> _WORK INSTRUCTIONS_
Print the first line of the material below and each line after it, exactly as written, ending with the line that contains "for a in S: zz_stem(*a)".

#####

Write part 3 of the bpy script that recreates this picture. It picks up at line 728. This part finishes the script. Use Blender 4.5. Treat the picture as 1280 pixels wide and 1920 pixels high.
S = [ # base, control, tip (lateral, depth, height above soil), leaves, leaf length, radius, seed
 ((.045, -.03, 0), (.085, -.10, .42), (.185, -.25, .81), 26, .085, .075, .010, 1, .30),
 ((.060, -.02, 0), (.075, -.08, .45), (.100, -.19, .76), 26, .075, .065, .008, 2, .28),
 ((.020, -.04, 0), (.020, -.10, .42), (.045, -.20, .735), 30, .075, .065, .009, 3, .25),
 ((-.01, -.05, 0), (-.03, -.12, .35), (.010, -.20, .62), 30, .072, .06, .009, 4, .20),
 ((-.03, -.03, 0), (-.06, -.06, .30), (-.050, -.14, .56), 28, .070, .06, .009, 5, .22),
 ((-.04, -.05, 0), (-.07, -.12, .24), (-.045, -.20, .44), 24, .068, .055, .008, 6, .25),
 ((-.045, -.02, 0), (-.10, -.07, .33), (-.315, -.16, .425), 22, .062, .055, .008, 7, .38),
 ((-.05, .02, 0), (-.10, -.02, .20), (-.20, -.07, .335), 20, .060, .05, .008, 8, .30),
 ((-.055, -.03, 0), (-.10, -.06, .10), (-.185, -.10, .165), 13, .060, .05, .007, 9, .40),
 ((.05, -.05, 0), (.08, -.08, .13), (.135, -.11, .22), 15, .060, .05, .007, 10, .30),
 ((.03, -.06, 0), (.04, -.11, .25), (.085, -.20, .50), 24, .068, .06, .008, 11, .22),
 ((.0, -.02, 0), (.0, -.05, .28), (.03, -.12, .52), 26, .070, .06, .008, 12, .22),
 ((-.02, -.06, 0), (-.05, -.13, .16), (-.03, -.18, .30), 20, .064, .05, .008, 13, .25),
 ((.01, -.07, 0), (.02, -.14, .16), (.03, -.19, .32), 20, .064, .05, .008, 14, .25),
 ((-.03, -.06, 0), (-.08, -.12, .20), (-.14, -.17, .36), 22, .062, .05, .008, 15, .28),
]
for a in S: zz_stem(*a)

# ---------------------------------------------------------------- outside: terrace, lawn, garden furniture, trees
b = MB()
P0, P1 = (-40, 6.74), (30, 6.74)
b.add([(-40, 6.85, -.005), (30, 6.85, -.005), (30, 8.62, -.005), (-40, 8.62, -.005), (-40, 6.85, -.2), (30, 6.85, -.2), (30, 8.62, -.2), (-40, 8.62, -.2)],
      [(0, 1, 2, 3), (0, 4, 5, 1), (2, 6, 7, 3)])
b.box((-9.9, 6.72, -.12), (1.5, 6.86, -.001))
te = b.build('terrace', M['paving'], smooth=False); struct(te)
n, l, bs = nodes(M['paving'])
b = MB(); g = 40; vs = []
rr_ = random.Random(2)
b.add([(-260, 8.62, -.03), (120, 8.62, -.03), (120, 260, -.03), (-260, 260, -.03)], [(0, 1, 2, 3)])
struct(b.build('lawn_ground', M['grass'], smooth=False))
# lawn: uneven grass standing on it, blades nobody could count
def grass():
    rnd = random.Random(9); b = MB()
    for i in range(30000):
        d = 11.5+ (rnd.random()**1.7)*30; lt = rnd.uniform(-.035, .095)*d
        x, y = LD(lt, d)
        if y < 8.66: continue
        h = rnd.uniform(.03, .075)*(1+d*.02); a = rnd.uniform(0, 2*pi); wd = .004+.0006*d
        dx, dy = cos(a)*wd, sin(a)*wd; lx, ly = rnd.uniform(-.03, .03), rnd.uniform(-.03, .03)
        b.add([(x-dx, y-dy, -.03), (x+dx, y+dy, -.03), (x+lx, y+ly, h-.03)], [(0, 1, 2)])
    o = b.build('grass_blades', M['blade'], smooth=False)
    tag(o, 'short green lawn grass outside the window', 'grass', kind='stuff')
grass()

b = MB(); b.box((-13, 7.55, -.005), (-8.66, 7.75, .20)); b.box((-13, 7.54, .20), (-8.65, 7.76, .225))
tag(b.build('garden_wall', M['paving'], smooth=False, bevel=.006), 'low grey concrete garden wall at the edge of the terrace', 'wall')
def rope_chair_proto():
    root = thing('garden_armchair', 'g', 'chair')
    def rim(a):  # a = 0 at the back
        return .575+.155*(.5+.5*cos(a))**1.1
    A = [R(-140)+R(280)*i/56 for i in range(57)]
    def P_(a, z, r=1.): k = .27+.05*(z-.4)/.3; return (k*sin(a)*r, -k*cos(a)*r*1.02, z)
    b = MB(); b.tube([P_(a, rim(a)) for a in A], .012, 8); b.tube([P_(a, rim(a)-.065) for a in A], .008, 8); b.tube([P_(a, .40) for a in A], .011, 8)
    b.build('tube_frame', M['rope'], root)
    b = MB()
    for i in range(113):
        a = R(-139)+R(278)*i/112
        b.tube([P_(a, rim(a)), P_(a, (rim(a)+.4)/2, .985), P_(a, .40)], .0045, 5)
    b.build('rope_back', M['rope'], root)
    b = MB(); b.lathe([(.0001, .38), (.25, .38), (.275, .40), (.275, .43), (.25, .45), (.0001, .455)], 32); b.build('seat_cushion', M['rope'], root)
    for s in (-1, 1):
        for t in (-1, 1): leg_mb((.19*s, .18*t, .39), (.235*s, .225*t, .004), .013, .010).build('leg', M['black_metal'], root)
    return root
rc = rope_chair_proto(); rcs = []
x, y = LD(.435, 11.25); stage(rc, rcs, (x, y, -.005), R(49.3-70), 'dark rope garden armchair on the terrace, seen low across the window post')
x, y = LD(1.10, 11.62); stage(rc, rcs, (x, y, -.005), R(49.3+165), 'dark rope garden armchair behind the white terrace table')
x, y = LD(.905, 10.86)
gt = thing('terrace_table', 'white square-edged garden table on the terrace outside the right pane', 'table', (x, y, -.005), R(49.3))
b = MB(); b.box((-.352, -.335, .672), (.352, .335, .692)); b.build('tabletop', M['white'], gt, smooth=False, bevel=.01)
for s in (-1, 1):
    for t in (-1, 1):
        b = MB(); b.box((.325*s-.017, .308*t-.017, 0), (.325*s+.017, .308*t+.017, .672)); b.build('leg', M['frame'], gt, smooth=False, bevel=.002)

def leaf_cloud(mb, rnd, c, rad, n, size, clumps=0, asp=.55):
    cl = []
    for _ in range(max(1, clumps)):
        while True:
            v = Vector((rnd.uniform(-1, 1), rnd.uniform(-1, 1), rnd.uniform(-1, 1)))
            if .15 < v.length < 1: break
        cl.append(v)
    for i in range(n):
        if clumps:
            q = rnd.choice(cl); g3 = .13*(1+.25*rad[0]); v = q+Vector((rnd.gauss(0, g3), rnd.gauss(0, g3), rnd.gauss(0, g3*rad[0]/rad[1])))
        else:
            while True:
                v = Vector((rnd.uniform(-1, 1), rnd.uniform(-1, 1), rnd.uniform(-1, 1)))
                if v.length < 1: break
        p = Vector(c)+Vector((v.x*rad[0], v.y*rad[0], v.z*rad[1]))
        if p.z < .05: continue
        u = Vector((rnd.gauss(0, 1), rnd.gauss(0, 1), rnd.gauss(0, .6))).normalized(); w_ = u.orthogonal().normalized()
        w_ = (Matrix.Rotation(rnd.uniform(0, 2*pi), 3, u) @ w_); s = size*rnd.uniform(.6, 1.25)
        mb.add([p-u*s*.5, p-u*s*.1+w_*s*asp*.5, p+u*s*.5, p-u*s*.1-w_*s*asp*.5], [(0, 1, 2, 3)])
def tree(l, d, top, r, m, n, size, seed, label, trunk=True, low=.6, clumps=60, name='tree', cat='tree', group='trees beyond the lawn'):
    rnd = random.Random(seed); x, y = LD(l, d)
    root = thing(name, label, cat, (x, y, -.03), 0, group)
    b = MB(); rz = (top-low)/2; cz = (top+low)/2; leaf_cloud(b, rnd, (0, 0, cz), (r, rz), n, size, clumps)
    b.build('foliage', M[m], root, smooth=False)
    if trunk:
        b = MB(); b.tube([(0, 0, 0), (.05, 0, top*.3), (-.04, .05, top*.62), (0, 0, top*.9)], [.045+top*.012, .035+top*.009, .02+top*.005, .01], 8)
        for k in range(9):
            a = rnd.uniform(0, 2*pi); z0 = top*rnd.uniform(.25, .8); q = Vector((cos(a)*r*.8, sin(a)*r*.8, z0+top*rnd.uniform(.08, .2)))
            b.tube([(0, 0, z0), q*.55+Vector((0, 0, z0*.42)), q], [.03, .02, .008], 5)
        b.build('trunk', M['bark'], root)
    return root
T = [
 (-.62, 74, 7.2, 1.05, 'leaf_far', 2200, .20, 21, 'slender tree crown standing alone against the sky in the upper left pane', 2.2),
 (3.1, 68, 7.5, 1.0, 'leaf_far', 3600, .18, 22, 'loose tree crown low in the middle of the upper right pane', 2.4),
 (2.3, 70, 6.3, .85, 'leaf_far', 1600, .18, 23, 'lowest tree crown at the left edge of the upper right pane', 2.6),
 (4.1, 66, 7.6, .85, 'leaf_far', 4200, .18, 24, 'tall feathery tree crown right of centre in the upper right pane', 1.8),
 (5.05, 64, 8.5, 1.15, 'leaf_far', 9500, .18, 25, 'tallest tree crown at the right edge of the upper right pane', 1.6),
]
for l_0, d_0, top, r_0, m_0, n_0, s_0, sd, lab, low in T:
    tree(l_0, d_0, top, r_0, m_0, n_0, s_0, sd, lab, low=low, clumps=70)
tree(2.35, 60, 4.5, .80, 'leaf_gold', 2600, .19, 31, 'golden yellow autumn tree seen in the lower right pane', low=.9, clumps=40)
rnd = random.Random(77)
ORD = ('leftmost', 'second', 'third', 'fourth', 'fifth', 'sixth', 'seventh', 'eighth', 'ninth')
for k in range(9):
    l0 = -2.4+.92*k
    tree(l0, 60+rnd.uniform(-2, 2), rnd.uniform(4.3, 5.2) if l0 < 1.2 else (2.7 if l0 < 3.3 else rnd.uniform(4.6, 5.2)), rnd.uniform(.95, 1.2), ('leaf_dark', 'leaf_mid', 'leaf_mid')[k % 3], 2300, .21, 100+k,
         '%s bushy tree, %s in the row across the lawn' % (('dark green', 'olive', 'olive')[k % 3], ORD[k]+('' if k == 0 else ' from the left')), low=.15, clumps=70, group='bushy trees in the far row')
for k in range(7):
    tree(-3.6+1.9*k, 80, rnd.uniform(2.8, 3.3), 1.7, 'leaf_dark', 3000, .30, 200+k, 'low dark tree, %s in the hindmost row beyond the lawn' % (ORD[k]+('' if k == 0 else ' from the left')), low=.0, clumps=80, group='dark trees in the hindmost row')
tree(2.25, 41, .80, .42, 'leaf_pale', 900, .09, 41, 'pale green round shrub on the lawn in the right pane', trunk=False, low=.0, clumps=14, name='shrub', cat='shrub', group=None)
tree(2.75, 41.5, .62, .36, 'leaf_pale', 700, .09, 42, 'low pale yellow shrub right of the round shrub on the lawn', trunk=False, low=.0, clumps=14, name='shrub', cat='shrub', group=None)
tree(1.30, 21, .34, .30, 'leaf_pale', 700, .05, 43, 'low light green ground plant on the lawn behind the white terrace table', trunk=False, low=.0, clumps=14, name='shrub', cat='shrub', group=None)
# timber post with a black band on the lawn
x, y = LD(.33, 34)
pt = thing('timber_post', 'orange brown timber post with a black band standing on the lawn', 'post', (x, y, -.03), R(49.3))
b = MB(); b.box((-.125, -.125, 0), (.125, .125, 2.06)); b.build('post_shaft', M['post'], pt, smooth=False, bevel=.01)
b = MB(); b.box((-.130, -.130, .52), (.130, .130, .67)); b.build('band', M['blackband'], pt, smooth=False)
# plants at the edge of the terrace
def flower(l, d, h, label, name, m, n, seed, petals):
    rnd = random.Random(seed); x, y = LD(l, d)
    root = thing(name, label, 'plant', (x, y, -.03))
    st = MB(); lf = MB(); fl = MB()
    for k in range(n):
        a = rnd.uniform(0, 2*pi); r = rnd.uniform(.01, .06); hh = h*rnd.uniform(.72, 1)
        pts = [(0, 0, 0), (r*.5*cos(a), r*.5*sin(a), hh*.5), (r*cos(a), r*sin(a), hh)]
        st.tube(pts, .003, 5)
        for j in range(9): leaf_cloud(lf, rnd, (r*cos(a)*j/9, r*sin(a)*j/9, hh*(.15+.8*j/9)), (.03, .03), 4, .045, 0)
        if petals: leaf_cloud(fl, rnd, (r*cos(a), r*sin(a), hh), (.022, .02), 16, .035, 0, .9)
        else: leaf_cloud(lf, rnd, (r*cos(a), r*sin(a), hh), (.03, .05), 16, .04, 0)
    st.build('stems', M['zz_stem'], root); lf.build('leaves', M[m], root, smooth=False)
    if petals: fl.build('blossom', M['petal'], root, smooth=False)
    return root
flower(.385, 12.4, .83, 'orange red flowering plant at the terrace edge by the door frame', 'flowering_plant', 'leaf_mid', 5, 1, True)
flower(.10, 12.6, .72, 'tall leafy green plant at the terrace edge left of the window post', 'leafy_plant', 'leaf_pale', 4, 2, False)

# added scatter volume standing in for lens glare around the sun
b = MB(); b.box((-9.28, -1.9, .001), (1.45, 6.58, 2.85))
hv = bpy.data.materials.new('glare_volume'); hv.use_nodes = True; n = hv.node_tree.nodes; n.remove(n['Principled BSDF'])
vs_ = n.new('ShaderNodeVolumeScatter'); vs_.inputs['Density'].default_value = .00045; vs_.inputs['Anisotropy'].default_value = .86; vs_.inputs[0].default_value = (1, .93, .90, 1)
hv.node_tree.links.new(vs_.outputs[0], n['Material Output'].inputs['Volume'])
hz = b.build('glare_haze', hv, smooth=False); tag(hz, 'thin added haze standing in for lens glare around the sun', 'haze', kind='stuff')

#####

> _RESPONSE TO THE TASK_
Write part 3 of the bpy script that recreates this picture. It picks up at line 728. This part finishes the script. Use Blender 4.5. Treat the picture as 1280 pixels wide and 1920 pixels high.
S = [ # base, control, tip (lateral, depth, height above soil), leaves, leaf length, radius, seed
 ((.045, -.03, 0), (.085, -.10, .42), (.185, -.25, .81), 26, .085, .075, .010, 1, .30),
 ((.060, -.02, 0), (.075, -.08, .45), (.100, -.19, .76), 26, .075, .065, .008, 2, .28),
 ((.020, -.04, 0), (.020, -.10, .42), (.045, -.20, .735), 30, .075, .065, .009, 3, .25),
 ((-.01, -.05, 0), (-.03, -.12, .35), (.010, -.20, .62), 30, .072, .06, .009, 4, .20),
 ((-.03, -.03, 0), (-.06, -.06, .30), (-.050, -.14, .56), 28, .070, .06, .009, 5, .22),
 ((-.04, -.05, 0), (-.07, -.12, .24), (-.045, -.20, .44), 24, .068, .055, .008, 6, .25),
 ((-.045, -.02, 0), (-.10, -.07, .33), (-.315, -.16, .425), 22, .062, .055, .008, 7, .38),
 ((-.05, .02, 0), (-.10, -.02, .20), (-.20, -.07, .335), 20, .060, .05, .008, 8, .30),
 ((-.055, -.03, 0), (-.10, -.06, .10), (-.185, -.10, .165), 13, .060, .05, .007, 9, .40),
 ((.05, -.05, 0), (.08, -.08, .13), (.135, -.11, .22), 15, .060, .05, .007, 10, .30),
 ((.03, -.06, 0), (.04, -.11, .25), (.085, -.20, .50), 24, .068, .06, .008, 11, .22),
 ((.0, -.02, 0), (.0, -.05, .28), (.03, -.12, .52), 26, .070, .06, .008, 12, .22),
 ((-.02, -.06, 0), (-.05, -.13, .16), (-.03, -.18, .30), 20, .064, .05, .008, 13, .25),
 ((.01, -.07, 0), (.02, -.14, .16), (.03, -.19, .32), 20, .064, .05, .008, 14, .25),
 ((-.03, -.06, 0), (-.08, -.12, .20), (-.14, -.17, .36), 22, .062, .05, .008, 15, .28),
]
for a in S: zz_stem(*a)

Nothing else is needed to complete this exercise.